Negotiators were busy cutting deals after the U.S. broke a two-week logjam with the promise to contribute to $100 billion to help the poorest nations adapt to climate change and cut their emissions by 2020.

The pragmatists called the move a "game-changer." The voice of the developing world, Sudanese negotiator Lumumba Di-Aping, said it was "insufficient."

"We need more money. We need to equally ask: ‘Where is the rest?’"

U.S. Secretary of State Hillary Clinton said the financing commitment is contingent on China submitting its actions to reduce emissions to verification by international monitors.

Neither the U.S. nor China raised their commitments on emissions. Clinton repeated the U.S. would cut emissions by 17 per cent from 2005 levels by 2020, and China said its voluntary emissions target was non-negotiable. It announced last month it would cut its "carbon intensity," or the amount of emissions in relation to production, by 40 to 45 per cent.

Yet to be decided was how the huge sums of money flowing from rich to poor countries would be handled, and whether a new multinational body should be created to distribute the funds.

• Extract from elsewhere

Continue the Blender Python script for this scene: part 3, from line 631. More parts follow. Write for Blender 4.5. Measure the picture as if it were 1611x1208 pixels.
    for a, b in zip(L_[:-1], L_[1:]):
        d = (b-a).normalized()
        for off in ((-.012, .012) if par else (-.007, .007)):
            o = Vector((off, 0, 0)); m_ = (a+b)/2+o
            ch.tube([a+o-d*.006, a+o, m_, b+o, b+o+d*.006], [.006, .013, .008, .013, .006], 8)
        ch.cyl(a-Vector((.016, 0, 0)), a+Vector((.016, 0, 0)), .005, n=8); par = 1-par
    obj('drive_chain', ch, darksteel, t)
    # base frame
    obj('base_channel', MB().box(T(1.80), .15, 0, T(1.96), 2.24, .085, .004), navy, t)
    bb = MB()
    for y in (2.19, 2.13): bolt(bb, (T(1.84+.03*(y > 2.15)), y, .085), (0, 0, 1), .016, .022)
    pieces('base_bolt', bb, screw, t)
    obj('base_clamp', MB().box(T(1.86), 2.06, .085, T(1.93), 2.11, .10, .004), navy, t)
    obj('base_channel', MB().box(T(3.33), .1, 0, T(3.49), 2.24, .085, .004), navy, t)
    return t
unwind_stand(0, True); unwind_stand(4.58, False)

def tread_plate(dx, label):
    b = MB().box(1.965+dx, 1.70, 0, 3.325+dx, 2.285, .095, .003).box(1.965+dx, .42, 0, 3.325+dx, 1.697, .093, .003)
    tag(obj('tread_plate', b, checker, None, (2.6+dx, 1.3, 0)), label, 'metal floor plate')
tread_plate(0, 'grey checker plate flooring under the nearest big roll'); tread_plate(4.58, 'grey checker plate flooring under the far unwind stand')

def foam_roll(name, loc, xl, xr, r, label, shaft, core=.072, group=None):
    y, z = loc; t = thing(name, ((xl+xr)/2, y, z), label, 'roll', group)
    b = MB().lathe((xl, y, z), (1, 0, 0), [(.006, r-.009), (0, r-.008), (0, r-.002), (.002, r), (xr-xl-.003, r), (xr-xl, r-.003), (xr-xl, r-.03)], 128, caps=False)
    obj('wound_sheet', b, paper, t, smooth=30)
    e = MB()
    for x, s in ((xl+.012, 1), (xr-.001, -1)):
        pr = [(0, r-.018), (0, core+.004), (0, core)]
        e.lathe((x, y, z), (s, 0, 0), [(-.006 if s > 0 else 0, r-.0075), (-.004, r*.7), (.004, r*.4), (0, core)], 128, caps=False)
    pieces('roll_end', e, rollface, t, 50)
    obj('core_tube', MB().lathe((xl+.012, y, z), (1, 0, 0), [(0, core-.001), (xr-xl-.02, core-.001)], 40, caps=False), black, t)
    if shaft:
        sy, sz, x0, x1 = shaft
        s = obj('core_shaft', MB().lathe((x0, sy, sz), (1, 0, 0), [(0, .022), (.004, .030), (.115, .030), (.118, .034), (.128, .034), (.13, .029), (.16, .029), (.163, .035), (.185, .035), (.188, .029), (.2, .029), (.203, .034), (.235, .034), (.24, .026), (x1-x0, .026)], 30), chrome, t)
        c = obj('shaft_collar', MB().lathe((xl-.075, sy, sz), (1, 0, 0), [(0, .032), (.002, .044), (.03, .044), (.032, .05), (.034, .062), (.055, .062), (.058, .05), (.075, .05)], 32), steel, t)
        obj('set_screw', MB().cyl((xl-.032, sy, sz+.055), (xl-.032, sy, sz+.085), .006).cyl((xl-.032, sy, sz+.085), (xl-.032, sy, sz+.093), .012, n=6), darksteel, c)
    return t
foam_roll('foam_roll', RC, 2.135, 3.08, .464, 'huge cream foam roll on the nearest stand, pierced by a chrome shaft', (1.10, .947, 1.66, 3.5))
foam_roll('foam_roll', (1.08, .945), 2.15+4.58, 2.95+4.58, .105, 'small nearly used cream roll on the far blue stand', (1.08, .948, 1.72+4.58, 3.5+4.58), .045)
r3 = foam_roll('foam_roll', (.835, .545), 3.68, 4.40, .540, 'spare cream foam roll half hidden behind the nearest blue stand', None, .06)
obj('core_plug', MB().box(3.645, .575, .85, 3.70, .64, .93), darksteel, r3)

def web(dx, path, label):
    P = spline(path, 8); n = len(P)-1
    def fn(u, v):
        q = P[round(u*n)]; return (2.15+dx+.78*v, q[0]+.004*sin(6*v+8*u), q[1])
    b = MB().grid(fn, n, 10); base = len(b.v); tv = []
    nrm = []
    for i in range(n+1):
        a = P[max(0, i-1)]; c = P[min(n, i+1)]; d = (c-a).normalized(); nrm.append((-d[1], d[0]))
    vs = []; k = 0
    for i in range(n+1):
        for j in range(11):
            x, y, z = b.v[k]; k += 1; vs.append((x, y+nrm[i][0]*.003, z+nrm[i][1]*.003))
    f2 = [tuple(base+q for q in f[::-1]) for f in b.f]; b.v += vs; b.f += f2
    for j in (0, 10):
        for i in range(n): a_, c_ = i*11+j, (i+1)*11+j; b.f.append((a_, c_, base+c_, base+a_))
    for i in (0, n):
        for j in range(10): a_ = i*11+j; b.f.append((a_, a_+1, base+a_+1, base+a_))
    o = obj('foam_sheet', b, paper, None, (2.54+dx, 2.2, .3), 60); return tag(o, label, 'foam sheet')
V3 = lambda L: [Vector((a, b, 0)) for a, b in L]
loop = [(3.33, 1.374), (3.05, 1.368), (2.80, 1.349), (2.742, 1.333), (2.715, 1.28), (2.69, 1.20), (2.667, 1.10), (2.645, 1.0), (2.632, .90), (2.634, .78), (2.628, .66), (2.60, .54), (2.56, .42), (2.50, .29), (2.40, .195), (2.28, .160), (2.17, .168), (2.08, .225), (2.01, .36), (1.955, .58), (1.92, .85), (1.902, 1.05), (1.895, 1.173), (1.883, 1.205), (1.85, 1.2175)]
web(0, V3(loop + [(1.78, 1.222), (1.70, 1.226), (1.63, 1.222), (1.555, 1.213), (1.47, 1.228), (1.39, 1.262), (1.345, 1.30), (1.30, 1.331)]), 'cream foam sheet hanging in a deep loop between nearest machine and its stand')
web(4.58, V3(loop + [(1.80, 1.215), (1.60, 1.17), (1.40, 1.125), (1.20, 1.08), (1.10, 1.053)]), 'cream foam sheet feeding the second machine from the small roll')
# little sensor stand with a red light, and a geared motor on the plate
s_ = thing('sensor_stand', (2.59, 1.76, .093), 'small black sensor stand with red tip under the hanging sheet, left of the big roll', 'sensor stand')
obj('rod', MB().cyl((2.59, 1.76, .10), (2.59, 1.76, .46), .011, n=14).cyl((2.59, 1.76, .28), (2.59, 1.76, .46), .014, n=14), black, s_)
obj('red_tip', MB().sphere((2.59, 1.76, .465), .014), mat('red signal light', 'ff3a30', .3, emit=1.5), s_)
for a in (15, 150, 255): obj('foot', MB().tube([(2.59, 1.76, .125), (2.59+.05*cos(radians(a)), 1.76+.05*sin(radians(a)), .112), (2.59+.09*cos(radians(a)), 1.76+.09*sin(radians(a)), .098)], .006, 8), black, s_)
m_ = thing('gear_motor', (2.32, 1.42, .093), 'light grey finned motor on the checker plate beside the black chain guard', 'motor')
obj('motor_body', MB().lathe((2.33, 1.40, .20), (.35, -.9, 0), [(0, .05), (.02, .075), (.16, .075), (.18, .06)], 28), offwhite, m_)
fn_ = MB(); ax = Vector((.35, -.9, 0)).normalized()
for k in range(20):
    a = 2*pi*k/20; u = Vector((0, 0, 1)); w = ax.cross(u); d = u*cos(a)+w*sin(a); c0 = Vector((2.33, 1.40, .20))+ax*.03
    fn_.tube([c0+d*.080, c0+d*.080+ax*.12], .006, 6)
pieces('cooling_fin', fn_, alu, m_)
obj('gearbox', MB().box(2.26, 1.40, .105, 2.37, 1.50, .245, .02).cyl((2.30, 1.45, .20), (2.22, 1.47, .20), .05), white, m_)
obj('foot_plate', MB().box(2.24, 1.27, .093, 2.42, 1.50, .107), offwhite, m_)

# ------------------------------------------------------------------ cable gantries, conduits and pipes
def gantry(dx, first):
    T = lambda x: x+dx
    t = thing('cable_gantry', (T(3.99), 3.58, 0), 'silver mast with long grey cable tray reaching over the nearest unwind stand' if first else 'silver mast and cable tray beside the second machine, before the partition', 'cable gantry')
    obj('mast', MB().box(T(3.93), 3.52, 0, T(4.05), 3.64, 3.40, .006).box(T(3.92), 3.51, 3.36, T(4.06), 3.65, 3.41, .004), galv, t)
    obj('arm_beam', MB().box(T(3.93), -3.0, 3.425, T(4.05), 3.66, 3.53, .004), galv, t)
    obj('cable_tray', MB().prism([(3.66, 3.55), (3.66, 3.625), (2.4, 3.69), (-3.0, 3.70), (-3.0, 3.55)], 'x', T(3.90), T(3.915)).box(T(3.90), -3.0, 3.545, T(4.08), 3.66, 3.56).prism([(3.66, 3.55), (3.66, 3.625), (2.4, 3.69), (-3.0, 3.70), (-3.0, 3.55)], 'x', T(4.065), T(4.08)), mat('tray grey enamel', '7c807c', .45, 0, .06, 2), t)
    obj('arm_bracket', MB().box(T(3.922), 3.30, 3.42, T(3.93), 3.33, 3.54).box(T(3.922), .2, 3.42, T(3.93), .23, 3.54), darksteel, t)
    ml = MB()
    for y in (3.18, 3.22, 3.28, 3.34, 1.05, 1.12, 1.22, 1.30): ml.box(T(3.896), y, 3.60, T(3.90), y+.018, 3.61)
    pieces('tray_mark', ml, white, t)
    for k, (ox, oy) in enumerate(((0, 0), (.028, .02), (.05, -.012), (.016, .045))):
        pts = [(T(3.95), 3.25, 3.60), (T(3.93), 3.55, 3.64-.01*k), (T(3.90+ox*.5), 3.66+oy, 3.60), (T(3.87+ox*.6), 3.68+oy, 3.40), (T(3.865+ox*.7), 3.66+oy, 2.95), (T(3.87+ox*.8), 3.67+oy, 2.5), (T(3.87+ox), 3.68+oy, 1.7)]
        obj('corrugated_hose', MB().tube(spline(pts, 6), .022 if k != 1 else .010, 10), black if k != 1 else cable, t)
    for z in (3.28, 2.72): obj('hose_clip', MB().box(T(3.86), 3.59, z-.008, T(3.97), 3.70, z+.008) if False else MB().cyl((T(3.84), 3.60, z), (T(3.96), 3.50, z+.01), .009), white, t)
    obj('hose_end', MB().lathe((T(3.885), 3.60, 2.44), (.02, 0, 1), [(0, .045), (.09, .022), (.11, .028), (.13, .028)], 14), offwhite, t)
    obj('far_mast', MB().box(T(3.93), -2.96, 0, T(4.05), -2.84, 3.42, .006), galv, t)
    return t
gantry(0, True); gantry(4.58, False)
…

So the push continues into the final hours of this historic meeting for nations to put their best offers on the table in order to get moving on the task of tackling climate change, which may start not with one global leap but with 193 small steps.

"Now is the time to act. The verdict of history will not save those who have failed with their responsibilities in this moment," said Brazilian President Luiz Inacio Lula da Silva. He was accompanied by French President Nicolas Sarkozy, who has taken a lead to encourage greater emissions cuts and raise billions of dollars for poor nations through airline, shipping and financial transaction taxes.

"The elements of a compromise are already well known," Sarkozy said. "Not a single one of us will succeed if we do not live up to the historic responsibility of Copenhagen."

The conference is working to reach an agreement that could be refined into a legal accord next year on limiting greenhouse gas emissions and fighting climate change.

In between the extremes of rich and poor nations, deals were being cut late into the night.

Grenada's Dessima Williams, a spokesperson for the Alliance of Small Island States, said the negotiating bloc was not likely to achieve its demand for a limit in temperature rise to 1.5 degrees, but the final accord would be flexible enough to deal with the issue at a later date.

But the essentials of the pact will come down to an understanding between Washington and Beijing.

On November 17, U.S. President Barack Obama and China's President Hu Jintao agreed in Beijing to work on a climate deal that will "provide for full transparency" on emissions reductions. Now China appears reluctant to submit to a monitoring regime and Clinton implied the world's No. 2 economic power was going back on its word.

Developing countries insist Kyoto be renewed and extended while a new pact is drawn up to include the U.S. and others. The U.S. does not want its emissions targets to be binding in an international treaty.